#### MATERIAL FOR THIS TASK
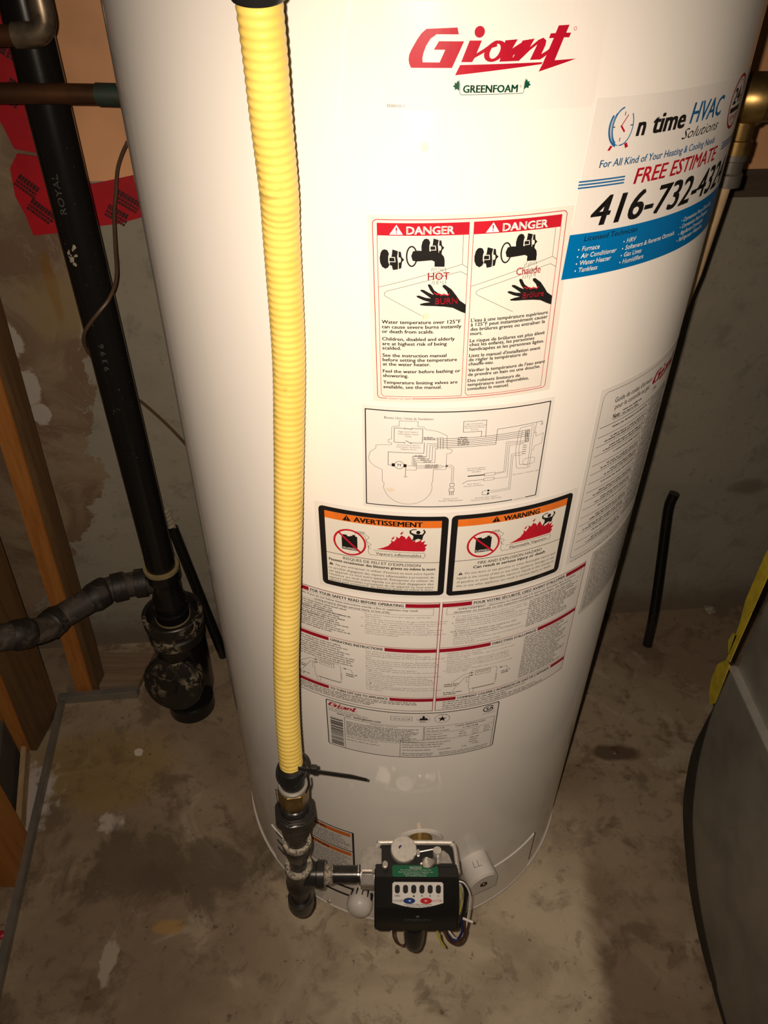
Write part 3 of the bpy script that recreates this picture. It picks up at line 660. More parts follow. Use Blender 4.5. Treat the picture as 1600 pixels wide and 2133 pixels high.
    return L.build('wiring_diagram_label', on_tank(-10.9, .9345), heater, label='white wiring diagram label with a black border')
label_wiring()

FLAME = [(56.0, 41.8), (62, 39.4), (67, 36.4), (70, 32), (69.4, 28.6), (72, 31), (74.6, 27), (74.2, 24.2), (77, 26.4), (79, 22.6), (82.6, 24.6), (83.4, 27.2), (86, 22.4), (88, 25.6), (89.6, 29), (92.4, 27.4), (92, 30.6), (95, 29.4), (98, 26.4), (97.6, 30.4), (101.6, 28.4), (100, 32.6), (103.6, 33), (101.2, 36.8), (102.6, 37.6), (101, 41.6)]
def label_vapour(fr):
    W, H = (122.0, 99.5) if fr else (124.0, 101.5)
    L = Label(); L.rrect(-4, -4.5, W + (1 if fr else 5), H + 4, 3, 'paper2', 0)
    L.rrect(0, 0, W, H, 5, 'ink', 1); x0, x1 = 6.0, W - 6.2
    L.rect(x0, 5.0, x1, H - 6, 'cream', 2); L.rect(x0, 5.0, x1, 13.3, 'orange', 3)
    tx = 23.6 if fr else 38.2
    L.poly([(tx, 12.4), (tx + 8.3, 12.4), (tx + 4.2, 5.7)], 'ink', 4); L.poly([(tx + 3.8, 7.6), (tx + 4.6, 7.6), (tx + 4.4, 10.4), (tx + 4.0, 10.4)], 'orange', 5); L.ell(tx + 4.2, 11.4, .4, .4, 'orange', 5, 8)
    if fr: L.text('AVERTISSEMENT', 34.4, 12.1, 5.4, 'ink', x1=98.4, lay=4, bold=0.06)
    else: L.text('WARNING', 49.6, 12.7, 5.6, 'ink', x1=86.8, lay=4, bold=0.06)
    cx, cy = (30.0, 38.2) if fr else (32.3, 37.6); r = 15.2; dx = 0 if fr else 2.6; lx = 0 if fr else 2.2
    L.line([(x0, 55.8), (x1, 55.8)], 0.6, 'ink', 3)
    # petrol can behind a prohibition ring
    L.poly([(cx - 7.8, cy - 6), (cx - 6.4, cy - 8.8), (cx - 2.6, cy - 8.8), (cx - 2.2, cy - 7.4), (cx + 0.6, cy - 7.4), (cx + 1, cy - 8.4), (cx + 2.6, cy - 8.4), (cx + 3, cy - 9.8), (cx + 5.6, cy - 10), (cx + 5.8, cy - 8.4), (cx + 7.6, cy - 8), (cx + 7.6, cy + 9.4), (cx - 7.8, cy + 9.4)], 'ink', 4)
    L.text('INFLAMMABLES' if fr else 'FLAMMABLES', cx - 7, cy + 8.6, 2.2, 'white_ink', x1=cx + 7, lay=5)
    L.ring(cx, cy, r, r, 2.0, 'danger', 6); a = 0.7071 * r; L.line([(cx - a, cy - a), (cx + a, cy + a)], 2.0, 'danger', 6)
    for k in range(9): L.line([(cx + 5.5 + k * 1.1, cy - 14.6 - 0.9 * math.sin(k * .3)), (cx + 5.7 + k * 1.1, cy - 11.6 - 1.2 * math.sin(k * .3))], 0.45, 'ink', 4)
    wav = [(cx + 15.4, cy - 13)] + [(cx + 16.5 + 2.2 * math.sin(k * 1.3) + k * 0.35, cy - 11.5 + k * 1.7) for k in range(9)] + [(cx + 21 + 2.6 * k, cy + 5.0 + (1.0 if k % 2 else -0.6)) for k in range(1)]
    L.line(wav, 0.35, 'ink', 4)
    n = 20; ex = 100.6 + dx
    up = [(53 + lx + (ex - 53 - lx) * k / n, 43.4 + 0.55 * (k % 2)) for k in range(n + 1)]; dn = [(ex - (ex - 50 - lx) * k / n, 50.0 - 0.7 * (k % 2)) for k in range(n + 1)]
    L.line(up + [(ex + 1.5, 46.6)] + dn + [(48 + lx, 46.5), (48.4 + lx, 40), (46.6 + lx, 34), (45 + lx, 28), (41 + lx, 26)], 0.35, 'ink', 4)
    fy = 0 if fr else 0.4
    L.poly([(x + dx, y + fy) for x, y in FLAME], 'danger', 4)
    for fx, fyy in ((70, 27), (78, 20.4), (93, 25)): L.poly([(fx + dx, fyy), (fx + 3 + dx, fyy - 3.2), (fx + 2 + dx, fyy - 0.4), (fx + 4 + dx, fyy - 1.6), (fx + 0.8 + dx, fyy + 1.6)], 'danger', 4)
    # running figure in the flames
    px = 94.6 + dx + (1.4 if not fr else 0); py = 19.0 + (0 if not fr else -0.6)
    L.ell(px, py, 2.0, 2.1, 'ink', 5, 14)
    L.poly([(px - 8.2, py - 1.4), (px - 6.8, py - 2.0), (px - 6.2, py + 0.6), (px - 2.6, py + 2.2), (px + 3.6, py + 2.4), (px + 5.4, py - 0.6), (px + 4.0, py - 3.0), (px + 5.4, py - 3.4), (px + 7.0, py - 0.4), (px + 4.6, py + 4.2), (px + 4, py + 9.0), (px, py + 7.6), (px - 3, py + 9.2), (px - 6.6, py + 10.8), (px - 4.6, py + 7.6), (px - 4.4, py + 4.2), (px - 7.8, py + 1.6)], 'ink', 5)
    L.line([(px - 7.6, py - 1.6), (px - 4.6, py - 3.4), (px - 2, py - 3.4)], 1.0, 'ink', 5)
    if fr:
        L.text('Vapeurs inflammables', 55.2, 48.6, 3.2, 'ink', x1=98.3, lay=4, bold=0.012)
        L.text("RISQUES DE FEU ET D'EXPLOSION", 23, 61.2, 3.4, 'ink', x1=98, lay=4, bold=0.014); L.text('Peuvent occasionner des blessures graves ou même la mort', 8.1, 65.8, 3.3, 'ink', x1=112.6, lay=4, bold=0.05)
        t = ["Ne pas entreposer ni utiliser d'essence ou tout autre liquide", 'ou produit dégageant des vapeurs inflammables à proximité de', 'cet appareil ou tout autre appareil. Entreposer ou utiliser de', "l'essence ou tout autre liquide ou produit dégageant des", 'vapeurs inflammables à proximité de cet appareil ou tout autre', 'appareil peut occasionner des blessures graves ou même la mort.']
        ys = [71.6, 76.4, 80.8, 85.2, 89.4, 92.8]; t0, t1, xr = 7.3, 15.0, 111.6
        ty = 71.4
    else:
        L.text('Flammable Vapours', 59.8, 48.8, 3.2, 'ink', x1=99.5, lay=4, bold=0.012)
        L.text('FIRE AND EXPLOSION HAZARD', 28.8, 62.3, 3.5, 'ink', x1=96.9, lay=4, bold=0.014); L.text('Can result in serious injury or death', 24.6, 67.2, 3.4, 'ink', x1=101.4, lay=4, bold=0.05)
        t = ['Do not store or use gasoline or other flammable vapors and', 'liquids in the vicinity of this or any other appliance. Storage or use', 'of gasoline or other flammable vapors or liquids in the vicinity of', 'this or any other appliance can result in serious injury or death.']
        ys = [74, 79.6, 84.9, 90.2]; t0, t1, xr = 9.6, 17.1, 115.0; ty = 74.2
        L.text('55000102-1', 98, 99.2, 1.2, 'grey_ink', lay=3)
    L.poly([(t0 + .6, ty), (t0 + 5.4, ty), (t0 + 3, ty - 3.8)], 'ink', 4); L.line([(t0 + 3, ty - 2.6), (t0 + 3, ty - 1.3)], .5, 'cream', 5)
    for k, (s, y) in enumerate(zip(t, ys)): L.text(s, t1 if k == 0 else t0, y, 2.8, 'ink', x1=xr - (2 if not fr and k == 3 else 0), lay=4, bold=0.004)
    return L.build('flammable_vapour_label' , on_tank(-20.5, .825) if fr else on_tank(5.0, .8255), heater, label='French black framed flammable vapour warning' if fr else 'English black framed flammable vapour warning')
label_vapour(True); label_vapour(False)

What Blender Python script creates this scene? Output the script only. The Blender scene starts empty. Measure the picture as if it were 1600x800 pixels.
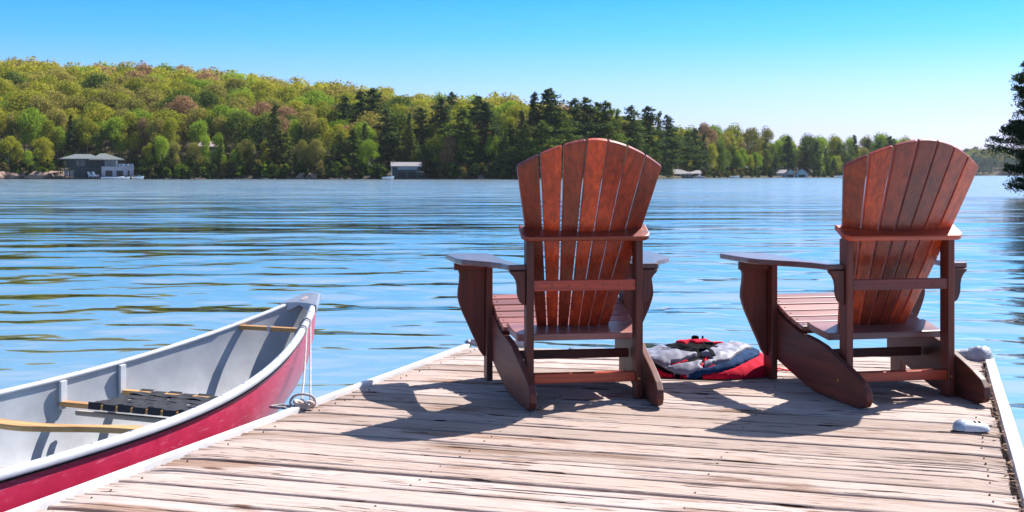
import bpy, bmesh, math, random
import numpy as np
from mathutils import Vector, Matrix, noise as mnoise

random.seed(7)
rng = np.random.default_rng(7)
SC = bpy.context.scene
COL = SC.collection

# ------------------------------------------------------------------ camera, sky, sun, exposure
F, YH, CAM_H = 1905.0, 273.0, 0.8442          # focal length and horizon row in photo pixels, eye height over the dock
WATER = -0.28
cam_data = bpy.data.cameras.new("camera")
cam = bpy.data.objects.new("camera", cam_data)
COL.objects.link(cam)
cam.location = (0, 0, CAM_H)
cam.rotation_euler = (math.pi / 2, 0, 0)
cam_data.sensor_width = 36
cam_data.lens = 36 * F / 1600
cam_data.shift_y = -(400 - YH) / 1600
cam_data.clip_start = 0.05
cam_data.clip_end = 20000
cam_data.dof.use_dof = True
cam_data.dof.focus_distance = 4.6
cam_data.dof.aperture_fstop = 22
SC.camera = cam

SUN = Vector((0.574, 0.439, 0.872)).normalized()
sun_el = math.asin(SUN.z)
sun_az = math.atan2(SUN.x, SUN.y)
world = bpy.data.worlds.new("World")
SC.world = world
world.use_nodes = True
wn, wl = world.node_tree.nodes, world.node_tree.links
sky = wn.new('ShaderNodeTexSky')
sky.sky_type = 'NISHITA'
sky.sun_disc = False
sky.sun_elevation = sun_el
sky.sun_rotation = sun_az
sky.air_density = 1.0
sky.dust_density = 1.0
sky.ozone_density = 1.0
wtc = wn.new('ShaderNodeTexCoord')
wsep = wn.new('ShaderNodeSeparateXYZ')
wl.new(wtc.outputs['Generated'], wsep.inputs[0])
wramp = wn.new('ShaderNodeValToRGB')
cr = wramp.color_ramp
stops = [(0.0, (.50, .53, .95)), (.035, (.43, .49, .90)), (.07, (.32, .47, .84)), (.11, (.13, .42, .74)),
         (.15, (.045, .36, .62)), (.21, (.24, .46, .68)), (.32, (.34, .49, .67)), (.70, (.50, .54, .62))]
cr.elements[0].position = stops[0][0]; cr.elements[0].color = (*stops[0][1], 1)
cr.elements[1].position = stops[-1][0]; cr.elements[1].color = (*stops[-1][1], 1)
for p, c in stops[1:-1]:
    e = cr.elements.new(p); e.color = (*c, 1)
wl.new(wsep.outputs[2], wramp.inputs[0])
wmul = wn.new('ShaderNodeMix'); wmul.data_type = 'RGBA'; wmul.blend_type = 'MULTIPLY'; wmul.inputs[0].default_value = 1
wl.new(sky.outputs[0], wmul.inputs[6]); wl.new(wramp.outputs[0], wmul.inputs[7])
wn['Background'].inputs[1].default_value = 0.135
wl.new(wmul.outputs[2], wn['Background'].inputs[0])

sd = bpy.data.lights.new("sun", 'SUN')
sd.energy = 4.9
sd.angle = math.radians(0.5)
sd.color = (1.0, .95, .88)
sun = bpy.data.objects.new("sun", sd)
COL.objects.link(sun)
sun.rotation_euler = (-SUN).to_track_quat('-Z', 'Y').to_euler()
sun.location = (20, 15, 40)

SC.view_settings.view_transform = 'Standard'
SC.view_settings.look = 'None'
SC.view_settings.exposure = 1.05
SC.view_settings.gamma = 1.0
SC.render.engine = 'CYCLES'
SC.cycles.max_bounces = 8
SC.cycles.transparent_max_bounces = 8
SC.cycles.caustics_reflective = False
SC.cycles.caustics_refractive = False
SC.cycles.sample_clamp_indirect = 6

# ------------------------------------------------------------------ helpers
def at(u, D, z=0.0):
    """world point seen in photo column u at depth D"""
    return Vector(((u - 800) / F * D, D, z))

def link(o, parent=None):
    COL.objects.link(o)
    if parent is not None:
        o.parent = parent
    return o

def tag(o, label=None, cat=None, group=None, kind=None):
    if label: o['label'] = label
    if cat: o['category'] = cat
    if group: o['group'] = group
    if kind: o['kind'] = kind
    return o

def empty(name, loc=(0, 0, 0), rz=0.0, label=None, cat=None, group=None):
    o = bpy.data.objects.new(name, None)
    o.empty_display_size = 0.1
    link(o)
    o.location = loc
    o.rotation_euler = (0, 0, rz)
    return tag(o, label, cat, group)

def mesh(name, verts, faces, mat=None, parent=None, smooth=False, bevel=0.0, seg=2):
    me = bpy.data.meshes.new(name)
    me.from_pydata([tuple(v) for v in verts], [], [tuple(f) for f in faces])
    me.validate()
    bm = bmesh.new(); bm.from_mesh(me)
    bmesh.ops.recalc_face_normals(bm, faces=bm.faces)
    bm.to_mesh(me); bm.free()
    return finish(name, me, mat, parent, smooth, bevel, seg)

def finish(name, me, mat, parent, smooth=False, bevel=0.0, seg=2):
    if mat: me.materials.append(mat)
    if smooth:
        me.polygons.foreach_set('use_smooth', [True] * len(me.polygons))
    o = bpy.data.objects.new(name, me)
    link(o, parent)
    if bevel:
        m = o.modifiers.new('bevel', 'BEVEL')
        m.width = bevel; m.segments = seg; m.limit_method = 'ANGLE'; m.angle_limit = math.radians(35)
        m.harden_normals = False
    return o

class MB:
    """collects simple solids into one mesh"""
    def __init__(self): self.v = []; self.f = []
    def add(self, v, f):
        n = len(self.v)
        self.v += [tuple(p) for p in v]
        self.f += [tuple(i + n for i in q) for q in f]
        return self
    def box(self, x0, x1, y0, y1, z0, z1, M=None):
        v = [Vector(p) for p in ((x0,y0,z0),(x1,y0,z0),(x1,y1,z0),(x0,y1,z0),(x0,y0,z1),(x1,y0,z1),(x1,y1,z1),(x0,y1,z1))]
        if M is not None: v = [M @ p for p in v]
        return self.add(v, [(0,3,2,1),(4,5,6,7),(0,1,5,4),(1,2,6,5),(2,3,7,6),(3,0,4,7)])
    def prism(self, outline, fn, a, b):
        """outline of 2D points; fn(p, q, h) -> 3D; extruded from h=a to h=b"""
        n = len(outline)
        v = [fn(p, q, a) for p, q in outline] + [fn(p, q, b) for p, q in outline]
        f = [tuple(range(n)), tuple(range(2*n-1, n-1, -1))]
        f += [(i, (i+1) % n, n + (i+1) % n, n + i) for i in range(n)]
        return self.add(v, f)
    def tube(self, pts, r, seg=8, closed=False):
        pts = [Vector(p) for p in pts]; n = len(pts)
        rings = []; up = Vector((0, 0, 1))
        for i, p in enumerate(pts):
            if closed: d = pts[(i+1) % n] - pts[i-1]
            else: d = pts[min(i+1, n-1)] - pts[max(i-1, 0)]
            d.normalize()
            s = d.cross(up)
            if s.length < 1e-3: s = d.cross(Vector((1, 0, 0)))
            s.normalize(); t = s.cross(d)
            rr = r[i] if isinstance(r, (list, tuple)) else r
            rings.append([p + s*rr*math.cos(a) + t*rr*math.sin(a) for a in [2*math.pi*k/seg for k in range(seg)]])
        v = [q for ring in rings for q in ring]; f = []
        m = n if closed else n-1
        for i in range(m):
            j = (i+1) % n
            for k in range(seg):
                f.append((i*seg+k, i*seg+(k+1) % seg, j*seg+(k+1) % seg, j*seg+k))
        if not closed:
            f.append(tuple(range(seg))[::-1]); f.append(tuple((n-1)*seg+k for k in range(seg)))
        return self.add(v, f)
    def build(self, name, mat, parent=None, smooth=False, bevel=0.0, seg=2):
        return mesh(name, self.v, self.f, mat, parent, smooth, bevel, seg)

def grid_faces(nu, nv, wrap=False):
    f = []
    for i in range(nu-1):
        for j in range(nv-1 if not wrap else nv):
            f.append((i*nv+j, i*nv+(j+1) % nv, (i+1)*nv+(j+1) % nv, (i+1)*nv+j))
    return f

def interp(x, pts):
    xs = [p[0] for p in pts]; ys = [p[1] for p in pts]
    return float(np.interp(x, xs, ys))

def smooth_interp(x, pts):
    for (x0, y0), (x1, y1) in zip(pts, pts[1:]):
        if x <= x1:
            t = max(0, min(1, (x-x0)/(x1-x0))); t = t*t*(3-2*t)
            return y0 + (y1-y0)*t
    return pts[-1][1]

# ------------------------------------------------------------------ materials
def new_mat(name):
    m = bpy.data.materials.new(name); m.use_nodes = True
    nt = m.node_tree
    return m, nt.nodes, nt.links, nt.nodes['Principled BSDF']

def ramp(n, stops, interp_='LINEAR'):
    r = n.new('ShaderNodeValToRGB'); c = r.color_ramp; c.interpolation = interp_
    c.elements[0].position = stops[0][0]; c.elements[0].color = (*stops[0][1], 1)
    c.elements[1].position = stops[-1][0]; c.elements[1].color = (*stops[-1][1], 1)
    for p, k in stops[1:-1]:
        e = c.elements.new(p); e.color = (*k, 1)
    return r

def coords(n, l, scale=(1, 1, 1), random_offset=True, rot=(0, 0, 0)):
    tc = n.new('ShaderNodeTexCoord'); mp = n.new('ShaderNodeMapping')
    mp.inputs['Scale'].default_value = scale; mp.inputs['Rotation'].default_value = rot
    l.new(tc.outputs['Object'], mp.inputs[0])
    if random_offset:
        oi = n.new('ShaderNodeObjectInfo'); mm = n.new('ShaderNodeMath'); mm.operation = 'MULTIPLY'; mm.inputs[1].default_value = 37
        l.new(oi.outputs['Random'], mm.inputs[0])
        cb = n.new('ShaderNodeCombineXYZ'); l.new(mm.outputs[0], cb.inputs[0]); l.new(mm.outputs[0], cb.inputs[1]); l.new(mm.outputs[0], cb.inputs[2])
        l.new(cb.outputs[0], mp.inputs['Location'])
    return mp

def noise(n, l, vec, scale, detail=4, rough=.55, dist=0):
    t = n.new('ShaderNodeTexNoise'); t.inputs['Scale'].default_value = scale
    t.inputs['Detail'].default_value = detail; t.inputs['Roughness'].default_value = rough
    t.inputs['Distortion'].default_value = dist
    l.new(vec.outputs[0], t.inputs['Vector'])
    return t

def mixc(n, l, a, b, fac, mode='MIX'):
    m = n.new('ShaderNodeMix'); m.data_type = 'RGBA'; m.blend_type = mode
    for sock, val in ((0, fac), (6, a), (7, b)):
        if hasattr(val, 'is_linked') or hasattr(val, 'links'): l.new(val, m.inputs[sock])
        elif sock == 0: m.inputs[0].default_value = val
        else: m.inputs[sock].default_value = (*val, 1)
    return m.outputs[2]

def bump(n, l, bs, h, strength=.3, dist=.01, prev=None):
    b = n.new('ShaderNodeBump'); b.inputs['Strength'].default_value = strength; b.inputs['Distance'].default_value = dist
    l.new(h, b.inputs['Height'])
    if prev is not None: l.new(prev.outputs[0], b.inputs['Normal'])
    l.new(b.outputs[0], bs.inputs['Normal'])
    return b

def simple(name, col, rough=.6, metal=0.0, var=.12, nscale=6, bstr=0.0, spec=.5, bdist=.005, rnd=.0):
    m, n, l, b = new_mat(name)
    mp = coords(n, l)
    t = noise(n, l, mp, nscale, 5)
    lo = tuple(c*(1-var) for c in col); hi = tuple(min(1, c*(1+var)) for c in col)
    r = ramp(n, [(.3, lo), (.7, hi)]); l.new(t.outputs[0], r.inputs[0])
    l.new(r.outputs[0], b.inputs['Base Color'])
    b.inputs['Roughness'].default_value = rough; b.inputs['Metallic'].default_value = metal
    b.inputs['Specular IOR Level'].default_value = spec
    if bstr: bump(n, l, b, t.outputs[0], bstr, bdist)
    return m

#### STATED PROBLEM
Can the lines from the start of the records through the line with "label_wiring()" be given again exactly, with the pictures left out?

#### SOLUTION
Write part 3 of the bpy script that recreates this picture. It picks up at line 660. More parts follow. Use Blender 4.5. Treat the picture as 1600 pixels wide and 2133 pixels high.
    return L.build('wiring_diagram_label', on_tank(-10.9, .9345), heater, label='white wiring diagram label with a black border')
label_wiring()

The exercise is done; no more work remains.